Government, Russia, Society

The attack in Volograd raises concerns for a peaceful Winter Olympics in Sochi…

Intro: The real threat to the Sochi Games is not a Western boycott but an Islamist terror attack

The run-up to the Winter Olympics in Sochi, which start in February, has been mired in controversy for months. Increasing the minds of politicians and athletes has been on whether they should boycott the Games in protest over Russia’s increasingly harsh treatment against homosexuals and lesbians.

The devastating suicide bombing over the weekend in Volograd, in southern Russia, is an instant reminder that the real threat to the Sochi Games is not a Western boycott but an Islamist terror attack. The blast at a railway station, which has killed at least 18 people, was not the first in Volgograd. In October, Russia identified a woman bomber from Dagestan as being responsible for a bus bombing in which five people were killed. Dagestan is one of a patchwork of small, mainly Islamic, autonomous republics in the Caucasus.

Russia has reason to be concerned for Dagestan is almost as unstable now as neighbouring Chechnya was in the 1990s. Although Russia battled a separatist insurgency there, Chechnya has never been entirely pacified. To add to the charge that Sochi is more of a threat from radical Islamists, rather than matters to do with sexuality, the leader of the Chechen rebel Islamists vowed in July to stop the Games from proceeding over the bones of its ancestors, or over the bones of many dead Muslims. The language used by the Chechen rebels is disturbing for athletes simply wishing to compete in the Games for medals.

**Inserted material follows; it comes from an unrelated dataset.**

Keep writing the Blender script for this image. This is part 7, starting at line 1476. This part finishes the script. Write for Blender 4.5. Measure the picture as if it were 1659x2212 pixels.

So far, though, nothing has happened in Sochi, and the militants seem to have selected Volgograd as an alternative – maybe, because it is the nearest largest urban location north of the Caucasus.

For Vladimir Putin, he will deal with the terrorist threat by tightening a formidable range of security measures already in place around the Olympic village and event locations. Mr Putin will want to honour his previous pledge when he proclaimed in advance that the Sochi Games would be ‘the safest Olympics ever’.

Politically, whether Moscow can ever restore a lasting peace in the North Caucasus is highly doubtful. Russia simply does not have the manpower to keep all the republics in lockdown at the same time. Nor is the policy of periodically replacing stubborn local leaders with more adaptable ones necessarily an effective one.

Was Tolstoy right when he wrote that Russia is paying a delayed price for those colonial 19th-century wars which have saddled Russia with lands that it can neither absorb nor relinquish? Violence now seems par the course for radical Islamists in the Caucuses, if not in Sochi, then elsewhere.